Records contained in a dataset

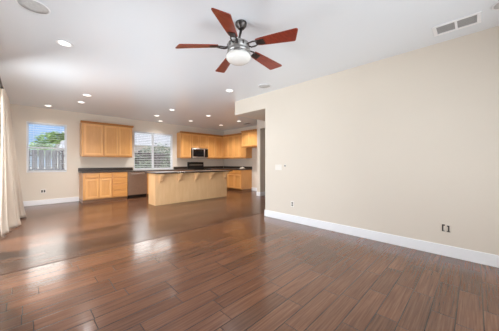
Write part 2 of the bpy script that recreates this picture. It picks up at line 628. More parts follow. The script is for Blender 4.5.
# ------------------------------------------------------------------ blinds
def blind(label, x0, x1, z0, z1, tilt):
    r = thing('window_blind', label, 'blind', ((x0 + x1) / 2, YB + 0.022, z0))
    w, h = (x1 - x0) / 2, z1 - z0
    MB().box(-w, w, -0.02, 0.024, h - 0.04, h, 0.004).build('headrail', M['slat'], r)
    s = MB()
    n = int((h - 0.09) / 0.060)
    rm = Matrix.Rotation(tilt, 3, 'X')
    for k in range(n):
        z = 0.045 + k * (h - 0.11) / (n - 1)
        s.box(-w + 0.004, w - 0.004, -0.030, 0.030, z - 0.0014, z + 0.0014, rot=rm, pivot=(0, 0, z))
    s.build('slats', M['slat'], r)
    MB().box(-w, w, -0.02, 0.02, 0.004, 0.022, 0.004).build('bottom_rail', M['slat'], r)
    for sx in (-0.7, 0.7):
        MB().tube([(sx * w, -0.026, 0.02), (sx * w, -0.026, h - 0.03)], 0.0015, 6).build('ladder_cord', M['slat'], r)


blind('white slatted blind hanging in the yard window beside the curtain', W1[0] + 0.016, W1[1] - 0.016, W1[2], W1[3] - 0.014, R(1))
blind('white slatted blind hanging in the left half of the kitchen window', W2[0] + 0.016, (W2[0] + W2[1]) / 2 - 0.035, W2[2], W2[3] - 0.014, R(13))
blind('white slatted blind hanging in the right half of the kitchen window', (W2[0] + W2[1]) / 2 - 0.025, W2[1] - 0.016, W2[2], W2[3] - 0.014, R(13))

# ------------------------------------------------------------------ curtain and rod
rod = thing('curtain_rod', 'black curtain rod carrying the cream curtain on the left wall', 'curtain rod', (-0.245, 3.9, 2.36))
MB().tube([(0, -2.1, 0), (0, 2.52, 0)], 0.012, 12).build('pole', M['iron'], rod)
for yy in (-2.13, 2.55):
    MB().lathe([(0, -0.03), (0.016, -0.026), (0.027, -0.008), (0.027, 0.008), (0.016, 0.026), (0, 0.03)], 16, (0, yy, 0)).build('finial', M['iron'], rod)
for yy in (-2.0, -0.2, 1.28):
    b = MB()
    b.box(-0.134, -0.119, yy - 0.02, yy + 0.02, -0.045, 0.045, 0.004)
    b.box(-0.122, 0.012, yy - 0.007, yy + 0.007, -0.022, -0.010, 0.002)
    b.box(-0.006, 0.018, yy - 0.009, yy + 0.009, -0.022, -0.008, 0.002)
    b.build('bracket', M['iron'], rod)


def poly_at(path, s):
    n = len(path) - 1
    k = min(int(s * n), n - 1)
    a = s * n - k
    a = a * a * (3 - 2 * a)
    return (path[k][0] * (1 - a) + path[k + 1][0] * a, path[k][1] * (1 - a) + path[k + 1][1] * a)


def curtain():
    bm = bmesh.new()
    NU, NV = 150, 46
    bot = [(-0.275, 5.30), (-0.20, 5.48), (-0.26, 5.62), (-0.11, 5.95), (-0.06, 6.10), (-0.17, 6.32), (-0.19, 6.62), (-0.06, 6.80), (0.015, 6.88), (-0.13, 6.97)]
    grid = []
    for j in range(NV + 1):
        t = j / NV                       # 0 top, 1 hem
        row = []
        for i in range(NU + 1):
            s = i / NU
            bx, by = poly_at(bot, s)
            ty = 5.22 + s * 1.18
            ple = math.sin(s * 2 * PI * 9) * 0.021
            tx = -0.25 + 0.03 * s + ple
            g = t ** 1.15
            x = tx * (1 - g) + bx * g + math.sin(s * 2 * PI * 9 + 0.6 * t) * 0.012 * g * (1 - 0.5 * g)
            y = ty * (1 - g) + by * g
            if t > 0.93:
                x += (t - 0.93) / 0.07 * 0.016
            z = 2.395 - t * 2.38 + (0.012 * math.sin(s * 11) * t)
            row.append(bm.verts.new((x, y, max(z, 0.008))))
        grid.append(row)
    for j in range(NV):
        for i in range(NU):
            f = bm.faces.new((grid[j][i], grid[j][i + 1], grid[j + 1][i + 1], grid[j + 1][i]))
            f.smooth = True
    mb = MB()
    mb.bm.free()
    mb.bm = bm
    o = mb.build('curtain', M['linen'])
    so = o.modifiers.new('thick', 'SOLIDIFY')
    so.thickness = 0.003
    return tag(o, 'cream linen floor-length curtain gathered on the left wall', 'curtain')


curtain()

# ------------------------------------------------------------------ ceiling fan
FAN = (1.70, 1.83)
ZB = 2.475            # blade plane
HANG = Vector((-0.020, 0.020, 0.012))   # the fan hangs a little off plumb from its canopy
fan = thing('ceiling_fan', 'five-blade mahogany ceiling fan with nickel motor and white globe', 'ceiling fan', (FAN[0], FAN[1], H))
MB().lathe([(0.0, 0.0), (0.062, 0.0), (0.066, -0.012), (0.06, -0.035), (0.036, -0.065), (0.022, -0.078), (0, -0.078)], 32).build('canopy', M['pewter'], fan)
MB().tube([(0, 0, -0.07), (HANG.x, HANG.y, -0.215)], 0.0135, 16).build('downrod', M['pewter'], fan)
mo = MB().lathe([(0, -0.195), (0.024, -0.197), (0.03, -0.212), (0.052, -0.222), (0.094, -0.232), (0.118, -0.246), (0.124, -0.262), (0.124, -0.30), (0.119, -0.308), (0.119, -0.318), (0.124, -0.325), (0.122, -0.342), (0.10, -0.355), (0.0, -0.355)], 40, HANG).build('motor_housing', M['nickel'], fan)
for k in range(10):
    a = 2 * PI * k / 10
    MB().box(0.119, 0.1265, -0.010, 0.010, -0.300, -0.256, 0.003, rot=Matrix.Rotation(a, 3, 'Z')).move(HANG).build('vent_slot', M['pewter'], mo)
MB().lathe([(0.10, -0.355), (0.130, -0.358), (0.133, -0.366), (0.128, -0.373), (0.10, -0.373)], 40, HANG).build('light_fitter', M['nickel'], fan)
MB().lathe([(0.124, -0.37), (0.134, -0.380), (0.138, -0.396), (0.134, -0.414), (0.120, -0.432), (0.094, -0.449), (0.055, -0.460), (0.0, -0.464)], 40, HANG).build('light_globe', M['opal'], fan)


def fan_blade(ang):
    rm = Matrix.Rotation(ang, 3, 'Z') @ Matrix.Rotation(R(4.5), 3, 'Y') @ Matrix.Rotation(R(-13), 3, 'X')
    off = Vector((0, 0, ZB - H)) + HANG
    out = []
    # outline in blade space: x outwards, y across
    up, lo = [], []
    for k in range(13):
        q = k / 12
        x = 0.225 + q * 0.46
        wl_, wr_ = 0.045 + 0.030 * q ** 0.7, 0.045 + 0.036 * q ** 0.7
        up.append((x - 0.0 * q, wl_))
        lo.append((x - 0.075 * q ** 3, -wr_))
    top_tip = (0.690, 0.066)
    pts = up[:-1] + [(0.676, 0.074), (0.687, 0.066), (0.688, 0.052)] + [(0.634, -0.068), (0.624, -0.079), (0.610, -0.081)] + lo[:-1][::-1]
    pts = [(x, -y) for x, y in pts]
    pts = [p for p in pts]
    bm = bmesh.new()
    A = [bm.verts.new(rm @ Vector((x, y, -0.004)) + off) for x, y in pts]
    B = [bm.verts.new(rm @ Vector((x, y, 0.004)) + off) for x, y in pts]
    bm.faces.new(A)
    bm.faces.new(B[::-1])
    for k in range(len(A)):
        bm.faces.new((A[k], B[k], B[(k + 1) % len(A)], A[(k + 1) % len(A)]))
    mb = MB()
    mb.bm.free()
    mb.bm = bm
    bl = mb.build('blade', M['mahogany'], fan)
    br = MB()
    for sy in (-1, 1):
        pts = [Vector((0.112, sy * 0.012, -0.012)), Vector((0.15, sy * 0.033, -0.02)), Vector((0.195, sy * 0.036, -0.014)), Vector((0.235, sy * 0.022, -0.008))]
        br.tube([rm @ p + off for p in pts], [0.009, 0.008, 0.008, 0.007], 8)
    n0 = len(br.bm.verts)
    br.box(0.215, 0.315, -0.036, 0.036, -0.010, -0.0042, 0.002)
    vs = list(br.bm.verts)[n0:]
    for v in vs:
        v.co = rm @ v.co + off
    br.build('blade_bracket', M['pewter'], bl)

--

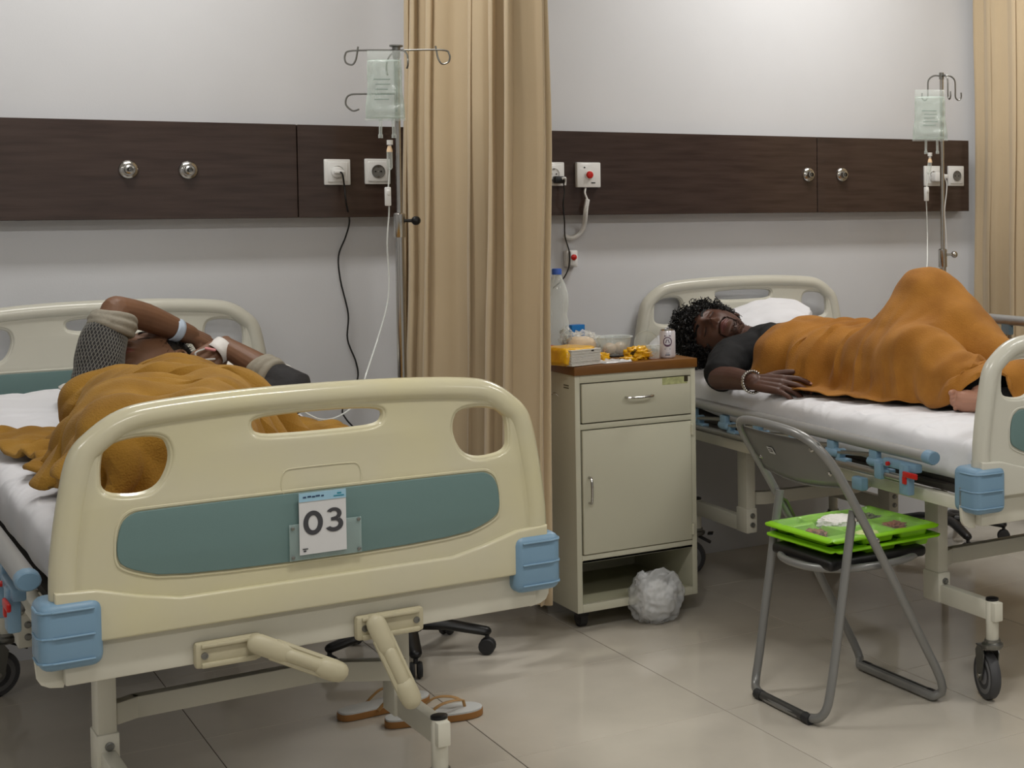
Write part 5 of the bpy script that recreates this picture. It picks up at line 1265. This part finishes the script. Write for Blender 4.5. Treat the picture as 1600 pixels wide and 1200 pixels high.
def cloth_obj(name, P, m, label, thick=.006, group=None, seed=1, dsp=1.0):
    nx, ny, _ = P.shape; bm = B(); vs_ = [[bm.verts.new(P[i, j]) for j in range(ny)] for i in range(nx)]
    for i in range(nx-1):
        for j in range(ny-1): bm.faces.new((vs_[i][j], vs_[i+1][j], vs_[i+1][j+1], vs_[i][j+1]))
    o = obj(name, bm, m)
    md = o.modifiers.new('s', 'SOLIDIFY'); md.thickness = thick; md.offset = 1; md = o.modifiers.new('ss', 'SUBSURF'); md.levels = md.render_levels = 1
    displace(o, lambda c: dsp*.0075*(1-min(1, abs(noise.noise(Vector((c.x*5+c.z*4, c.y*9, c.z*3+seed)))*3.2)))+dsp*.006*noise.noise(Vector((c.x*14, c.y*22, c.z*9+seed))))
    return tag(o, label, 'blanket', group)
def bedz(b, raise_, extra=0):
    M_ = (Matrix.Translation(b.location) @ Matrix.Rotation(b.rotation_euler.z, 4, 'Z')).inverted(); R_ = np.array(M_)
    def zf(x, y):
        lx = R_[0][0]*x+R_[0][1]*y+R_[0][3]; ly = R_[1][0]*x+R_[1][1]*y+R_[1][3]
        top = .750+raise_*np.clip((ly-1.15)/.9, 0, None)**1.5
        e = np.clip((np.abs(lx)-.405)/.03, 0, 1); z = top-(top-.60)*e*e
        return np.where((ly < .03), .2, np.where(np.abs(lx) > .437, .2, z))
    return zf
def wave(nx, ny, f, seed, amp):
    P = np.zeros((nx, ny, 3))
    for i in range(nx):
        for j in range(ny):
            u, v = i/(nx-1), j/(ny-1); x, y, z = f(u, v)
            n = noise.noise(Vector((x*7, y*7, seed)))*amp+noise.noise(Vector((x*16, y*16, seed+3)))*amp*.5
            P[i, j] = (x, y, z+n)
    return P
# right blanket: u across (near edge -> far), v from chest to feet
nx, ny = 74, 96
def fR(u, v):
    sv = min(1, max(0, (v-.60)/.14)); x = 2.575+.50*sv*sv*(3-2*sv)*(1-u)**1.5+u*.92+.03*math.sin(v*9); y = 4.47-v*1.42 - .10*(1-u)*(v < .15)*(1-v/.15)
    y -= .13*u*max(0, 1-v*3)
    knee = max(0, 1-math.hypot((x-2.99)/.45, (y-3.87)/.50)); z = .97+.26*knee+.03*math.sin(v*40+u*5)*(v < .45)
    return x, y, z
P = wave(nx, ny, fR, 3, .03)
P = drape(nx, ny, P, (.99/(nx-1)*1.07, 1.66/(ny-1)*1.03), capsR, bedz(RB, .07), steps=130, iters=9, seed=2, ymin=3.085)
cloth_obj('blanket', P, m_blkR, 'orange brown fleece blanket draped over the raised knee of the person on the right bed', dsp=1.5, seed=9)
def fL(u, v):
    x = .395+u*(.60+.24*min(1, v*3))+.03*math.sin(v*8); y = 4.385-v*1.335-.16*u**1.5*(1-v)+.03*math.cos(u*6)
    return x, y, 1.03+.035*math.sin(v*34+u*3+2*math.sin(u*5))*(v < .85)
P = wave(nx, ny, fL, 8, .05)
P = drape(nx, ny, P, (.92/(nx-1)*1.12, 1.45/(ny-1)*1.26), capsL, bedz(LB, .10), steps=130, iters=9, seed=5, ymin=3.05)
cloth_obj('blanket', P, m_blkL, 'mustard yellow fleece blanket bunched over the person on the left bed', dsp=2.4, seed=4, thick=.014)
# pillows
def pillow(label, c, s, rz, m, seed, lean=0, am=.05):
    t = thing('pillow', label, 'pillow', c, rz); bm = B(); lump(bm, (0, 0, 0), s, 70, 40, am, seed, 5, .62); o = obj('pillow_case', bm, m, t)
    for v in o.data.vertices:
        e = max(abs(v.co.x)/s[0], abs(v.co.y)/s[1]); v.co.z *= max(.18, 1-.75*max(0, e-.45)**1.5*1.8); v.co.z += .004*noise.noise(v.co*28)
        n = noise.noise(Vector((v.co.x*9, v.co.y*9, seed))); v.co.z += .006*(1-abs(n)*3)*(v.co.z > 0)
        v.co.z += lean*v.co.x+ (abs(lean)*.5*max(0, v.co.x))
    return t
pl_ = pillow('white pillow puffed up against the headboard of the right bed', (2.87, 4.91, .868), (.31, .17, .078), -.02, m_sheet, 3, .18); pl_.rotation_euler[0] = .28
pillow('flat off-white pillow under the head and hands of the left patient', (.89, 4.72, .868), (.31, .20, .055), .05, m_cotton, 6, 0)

--

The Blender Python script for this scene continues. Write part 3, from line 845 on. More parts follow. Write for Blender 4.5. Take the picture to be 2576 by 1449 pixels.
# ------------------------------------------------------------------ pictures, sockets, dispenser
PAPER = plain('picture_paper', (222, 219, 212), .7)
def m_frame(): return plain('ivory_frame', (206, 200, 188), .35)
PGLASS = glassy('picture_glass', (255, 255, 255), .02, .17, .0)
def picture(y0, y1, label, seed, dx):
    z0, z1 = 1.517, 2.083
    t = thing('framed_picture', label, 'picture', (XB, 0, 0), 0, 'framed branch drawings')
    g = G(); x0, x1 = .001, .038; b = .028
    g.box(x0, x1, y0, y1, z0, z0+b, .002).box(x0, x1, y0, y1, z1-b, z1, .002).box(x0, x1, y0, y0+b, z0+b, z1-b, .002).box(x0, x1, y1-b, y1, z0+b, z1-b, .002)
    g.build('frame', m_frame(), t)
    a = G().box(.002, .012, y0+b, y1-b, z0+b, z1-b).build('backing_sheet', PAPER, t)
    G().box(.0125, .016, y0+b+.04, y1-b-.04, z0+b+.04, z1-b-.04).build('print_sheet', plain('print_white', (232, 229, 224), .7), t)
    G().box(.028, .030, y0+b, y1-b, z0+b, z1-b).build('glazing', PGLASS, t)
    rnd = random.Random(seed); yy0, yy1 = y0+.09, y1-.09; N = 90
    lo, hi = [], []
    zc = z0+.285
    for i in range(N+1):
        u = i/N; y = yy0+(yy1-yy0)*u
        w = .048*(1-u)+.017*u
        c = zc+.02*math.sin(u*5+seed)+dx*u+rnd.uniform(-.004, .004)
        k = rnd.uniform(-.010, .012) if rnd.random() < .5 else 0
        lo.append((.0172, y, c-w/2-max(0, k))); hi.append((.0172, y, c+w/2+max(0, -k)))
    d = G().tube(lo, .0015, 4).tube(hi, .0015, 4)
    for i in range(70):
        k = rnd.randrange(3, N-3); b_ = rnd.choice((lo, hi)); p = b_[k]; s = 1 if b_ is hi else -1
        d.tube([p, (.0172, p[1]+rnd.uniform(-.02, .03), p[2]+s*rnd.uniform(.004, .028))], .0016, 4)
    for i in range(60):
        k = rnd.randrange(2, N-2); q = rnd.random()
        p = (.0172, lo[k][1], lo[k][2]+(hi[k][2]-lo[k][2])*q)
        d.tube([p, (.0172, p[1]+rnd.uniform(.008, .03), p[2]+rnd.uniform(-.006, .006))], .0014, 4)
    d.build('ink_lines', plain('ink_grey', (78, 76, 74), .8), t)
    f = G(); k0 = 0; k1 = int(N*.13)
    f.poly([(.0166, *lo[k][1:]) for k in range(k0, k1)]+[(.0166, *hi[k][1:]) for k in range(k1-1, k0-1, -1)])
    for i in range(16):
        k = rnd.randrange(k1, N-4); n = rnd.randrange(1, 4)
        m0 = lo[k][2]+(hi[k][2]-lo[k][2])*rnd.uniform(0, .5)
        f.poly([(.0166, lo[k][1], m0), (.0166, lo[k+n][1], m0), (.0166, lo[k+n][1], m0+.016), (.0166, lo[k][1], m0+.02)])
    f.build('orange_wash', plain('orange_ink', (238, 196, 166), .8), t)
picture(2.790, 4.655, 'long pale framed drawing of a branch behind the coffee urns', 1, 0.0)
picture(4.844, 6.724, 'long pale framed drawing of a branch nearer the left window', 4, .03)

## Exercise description
Solely the line containing "Write part 2", the line containing "blind('white slatted blind hanging in the right", and the lines between them are to be given again, exactly as written.

## Response
Write part 2 of the bpy script that recreates this picture. It picks up at line 628. More parts follow. The script is for Blender 4.5.
# ------------------------------------------------------------------ blinds
def blind(label, x0, x1, z0, z1, tilt):
    r = thing('window_blind', label, 'blind', ((x0 + x1) / 2, YB + 0.022, z0))
    w, h = (x1 - x0) / 2, z1 - z0
    MB().box(-w, w, -0.02, 0.024, h - 0.04, h, 0.004).build('headrail', M['slat'], r)
    s = MB()
    n = int((h - 0.09) / 0.060)
    rm = Matrix.Rotation(tilt, 3, 'X')
    for k in range(n):
        z = 0.045 + k * (h - 0.11) / (n - 1)
        s.box(-w + 0.004, w - 0.004, -0.030, 0.030, z - 0.0014, z + 0.0014, rot=rm, pivot=(0, 0, z))
    s.build('slats', M['slat'], r)
    MB().box(-w, w, -0.02, 0.02, 0.004, 0.022, 0.004).build('bottom_rail', M['slat'], r)
    for sx in (-0.7, 0.7):
        MB().tube([(sx * w, -0.026, 0.02), (sx * w, -0.026, h - 0.03)], 0.0015, 6).build('ladder_cord', M['slat'], r)


blind('white slatted blind hanging in the yard window beside the curtain', W1[0] + 0.016, W1[1] - 0.016, W1[2], W1[3] - 0.014, R(1))
blind('white slatted blind hanging in the left half of the kitchen window', W2[0] + 0.016, (W2[0] + W2[1]) / 2 - 0.035, W2[2], W2[3] - 0.014, R(13))
blind('white slatted blind hanging in the right half of the kitchen window', (W2[0] + W2[1]) / 2 - 0.025, W2[1] - 0.016, W2[2], W2[3] - 0.014, R(13))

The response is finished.